Complicated Microarchitecture

The physical cloud is accompanied by the desire to make the best use of its services. The principle of cloud-ready applications therefore dictates that programs for the cloud are always also distributed programs.

According to common doctrine, distribution can ideally be handled by a microservices architecture. Instead of monoliths, today's developers build applications that comprise various individual parts and communicate with each other over defined API interfaces. From the developer's point of view, it is no longer sufficient to roll out an application. Instead, they must think about how to harden communication between the components of the application – both in terms of reliable functionality and security.

Istio specifically addresses developers with this problem and promises to build a full mesh network between the components of an application following the microservices doctrine. Load balancers, firewall rules, and routing are the key features, so it is only natural that Istio and Calico developers work in close collaboration.

Access to All Details

In practice, that means that Istio connects directly to the Calico services and retrieves there most of the parameters it needs for its own configuration. If the network changes during operation, Istio automatically adapts according to the received data.

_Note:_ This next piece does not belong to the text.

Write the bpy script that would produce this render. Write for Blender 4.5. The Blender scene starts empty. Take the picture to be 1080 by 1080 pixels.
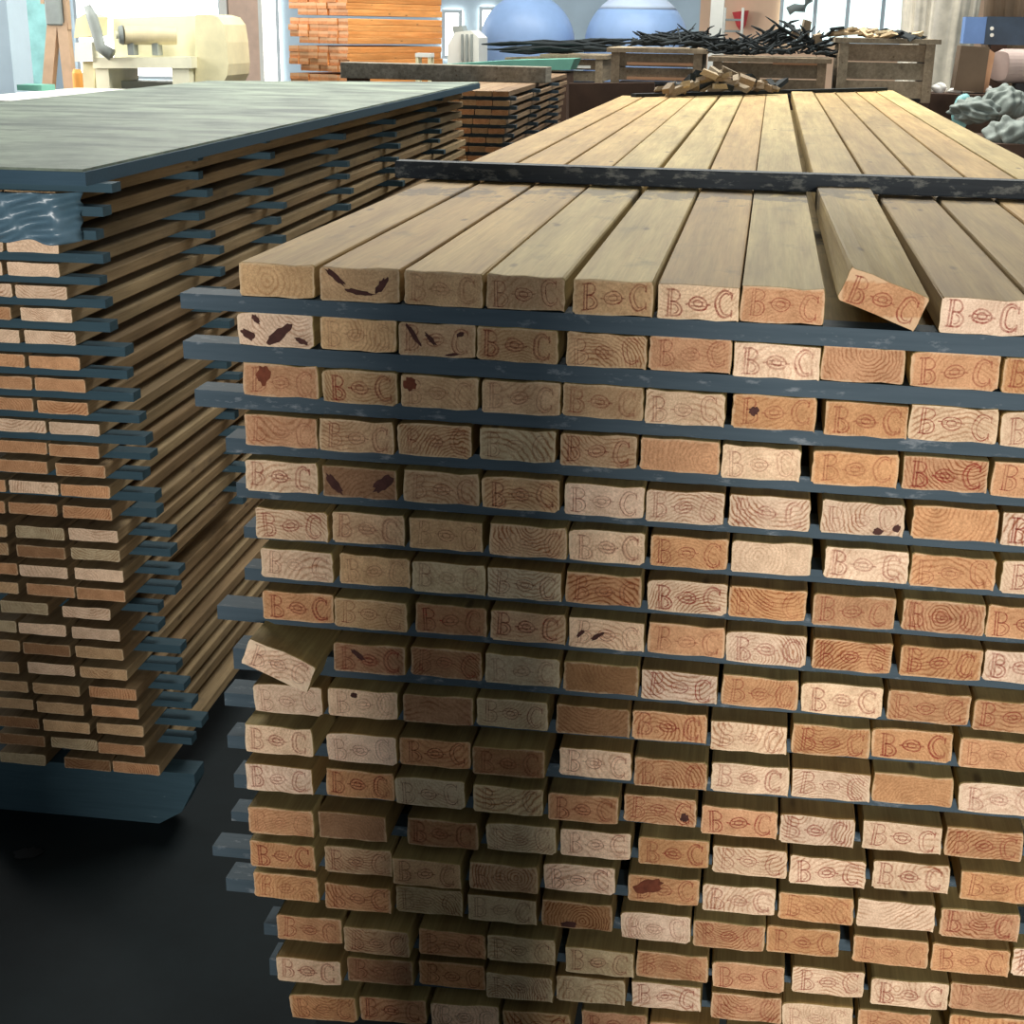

It stands to reason that it is a good idea to create a direct link between the SDN application in the cloud and mesh solutions like Istio. Calico and Istio impressively show us what this can look like.

Conclusions

Calico proves that the router on the host approach is valid and works well, conveniently implementing networks for cloud VMs and containers without the overhead of encapsulation or other techniques. Calico can't hide its preference for Kubernetes, but it works well with other orchestrators, too. If you are looking for a versatile SDN solution well removed from Open vSwitch and the like, you would do well to take a closer look at Calico.